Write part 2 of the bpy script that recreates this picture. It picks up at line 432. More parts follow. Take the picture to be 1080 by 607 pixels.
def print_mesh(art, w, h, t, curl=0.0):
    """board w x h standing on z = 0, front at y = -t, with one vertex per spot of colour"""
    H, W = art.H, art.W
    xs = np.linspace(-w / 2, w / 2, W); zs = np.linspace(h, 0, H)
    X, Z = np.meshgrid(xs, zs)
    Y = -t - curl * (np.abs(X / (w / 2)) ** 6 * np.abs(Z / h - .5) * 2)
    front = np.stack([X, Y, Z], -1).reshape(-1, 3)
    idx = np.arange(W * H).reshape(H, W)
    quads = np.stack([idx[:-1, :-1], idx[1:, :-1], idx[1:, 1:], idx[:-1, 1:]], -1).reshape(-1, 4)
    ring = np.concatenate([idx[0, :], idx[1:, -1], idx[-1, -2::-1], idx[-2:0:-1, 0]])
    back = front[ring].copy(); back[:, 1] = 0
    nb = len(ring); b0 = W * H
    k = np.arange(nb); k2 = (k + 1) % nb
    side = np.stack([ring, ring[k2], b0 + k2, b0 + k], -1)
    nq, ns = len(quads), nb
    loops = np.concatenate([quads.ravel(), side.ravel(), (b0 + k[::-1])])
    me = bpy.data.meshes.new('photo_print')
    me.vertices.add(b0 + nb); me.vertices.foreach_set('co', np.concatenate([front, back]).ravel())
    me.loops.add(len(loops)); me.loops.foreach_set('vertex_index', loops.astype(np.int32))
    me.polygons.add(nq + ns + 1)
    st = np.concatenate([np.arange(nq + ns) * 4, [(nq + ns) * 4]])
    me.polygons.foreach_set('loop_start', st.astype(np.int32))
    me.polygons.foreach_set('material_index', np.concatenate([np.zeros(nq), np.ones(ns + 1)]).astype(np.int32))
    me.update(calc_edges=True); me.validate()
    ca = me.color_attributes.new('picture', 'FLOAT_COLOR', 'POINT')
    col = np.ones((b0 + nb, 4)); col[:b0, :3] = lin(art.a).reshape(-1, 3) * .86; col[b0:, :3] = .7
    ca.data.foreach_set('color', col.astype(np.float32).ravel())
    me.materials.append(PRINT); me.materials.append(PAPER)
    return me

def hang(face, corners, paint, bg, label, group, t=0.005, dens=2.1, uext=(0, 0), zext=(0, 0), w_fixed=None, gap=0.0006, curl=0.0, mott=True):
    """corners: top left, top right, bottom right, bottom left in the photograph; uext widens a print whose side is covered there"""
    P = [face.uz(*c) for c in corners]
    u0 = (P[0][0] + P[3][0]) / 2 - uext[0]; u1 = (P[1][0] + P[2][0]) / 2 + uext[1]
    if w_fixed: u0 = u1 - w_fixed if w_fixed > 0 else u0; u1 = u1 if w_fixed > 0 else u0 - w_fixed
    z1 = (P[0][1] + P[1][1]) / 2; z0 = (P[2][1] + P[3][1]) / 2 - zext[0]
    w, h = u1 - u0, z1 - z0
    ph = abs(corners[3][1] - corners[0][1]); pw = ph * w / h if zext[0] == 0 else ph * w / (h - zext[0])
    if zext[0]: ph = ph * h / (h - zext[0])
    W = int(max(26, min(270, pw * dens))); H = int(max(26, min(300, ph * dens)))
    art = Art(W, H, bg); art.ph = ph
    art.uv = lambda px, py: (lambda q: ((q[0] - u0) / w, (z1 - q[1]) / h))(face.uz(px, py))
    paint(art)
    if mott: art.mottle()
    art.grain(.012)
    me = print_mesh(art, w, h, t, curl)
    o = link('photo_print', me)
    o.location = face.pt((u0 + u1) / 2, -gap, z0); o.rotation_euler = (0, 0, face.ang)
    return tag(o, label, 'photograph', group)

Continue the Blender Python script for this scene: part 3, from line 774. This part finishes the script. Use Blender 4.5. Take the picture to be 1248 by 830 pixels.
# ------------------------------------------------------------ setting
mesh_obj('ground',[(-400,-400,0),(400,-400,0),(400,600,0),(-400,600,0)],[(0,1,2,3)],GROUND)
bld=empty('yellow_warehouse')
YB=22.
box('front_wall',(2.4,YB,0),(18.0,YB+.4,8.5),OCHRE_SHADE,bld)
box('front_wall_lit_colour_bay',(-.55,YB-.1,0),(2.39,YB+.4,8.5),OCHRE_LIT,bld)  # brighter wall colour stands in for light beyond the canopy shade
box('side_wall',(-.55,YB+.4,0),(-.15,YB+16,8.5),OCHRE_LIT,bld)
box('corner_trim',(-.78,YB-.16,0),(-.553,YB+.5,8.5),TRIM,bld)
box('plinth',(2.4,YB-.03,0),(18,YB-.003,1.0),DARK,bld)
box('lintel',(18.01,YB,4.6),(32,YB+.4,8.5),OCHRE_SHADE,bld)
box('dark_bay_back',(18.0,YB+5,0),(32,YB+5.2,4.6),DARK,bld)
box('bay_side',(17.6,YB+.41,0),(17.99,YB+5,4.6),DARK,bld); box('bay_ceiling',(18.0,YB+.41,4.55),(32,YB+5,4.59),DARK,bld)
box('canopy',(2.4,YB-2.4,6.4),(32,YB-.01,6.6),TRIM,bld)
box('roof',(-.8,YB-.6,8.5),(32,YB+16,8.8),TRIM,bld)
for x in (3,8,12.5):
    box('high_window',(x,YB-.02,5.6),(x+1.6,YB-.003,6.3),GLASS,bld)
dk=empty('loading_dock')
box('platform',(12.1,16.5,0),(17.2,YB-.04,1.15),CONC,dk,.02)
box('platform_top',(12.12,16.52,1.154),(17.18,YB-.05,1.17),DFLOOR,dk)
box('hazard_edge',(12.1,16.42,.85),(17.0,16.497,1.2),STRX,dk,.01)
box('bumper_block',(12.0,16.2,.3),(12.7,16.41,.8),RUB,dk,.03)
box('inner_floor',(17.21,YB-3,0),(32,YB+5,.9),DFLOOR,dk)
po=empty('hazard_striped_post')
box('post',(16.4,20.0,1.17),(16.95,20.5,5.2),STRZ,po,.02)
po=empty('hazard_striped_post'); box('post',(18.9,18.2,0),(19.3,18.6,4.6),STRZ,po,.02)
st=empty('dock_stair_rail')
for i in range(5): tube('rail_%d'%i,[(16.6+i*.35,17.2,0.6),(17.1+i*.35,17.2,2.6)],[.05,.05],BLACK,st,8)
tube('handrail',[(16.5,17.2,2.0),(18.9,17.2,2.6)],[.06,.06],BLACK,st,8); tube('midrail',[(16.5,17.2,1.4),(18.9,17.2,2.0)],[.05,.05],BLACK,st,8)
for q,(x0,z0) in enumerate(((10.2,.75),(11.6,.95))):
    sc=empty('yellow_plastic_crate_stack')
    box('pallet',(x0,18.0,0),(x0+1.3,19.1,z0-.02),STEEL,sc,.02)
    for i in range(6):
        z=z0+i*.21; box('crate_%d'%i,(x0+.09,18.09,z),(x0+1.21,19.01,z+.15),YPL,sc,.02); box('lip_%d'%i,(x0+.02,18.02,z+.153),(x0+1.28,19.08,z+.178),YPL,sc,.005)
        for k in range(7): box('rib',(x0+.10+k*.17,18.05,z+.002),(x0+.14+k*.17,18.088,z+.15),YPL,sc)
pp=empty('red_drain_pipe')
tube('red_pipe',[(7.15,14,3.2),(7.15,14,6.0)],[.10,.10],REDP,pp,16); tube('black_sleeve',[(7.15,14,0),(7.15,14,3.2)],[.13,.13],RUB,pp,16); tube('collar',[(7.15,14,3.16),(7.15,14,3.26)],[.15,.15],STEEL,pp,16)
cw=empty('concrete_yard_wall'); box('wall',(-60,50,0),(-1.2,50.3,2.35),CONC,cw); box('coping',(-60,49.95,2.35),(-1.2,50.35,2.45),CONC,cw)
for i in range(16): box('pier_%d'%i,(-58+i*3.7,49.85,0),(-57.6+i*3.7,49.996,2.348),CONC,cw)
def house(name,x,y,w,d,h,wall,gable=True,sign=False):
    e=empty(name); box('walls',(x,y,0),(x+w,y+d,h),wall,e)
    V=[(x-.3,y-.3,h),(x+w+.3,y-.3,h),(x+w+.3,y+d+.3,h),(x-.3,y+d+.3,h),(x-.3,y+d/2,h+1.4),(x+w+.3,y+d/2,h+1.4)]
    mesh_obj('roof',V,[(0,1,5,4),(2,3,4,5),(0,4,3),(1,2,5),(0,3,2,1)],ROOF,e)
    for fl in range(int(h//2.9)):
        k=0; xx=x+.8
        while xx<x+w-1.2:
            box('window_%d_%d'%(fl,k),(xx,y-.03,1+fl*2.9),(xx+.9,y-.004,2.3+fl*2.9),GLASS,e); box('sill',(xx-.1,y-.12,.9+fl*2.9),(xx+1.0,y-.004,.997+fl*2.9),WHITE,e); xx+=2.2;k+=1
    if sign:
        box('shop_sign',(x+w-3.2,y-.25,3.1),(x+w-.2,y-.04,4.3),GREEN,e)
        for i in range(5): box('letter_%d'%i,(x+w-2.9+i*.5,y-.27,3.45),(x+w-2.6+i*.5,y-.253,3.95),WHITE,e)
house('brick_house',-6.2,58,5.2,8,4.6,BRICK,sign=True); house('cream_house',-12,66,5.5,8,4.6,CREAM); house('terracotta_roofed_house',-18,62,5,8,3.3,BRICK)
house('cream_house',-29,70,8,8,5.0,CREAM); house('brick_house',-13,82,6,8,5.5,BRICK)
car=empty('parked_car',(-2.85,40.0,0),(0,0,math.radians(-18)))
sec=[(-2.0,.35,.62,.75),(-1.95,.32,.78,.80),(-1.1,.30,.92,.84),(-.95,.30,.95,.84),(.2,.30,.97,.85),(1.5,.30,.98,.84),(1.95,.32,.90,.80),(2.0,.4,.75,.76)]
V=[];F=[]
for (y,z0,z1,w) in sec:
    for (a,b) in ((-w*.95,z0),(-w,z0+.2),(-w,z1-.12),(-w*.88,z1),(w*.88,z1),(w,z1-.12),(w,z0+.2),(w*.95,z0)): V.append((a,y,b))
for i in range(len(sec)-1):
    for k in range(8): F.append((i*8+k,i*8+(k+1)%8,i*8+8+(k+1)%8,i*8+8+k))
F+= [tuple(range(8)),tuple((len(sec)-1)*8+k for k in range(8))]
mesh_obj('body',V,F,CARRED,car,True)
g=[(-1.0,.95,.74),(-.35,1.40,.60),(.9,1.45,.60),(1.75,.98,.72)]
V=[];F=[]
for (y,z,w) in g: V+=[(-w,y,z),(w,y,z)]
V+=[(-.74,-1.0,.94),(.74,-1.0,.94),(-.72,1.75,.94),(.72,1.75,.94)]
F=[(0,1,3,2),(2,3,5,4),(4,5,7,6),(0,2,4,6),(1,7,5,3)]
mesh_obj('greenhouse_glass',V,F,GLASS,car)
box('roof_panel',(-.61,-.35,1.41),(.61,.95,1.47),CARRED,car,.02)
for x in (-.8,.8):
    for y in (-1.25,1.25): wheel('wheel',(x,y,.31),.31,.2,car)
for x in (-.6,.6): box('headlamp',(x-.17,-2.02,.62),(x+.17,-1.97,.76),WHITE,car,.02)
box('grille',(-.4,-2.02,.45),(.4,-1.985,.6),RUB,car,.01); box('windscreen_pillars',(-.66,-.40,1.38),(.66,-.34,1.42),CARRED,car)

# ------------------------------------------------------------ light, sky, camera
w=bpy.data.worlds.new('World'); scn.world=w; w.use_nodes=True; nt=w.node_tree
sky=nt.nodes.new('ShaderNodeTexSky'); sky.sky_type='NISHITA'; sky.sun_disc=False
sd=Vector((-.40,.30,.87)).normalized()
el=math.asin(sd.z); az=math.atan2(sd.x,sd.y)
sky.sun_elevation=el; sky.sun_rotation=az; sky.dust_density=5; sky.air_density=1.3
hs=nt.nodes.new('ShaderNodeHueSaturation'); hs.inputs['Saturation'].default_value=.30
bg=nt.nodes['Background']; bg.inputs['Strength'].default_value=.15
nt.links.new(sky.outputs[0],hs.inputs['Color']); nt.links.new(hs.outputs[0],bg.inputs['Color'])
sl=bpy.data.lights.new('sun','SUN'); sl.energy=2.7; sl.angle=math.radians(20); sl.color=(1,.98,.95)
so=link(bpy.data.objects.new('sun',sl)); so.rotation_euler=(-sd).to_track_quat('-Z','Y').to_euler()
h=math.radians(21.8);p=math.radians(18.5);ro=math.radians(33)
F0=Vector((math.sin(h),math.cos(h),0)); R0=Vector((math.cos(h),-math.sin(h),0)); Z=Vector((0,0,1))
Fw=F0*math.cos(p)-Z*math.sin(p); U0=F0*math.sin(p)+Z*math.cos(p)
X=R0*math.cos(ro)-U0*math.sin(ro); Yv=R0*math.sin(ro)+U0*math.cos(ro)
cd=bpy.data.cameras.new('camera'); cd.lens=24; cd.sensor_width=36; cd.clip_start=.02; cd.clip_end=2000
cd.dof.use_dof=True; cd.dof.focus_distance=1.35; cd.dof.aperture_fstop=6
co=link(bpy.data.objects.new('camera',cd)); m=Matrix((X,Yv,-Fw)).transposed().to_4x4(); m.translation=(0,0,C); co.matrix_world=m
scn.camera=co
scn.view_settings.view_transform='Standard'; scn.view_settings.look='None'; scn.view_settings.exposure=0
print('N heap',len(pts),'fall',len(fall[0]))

• • •

**What is asked**.
Tally the lines above containing "pixels". Answer with the count only.

**Task result**.
2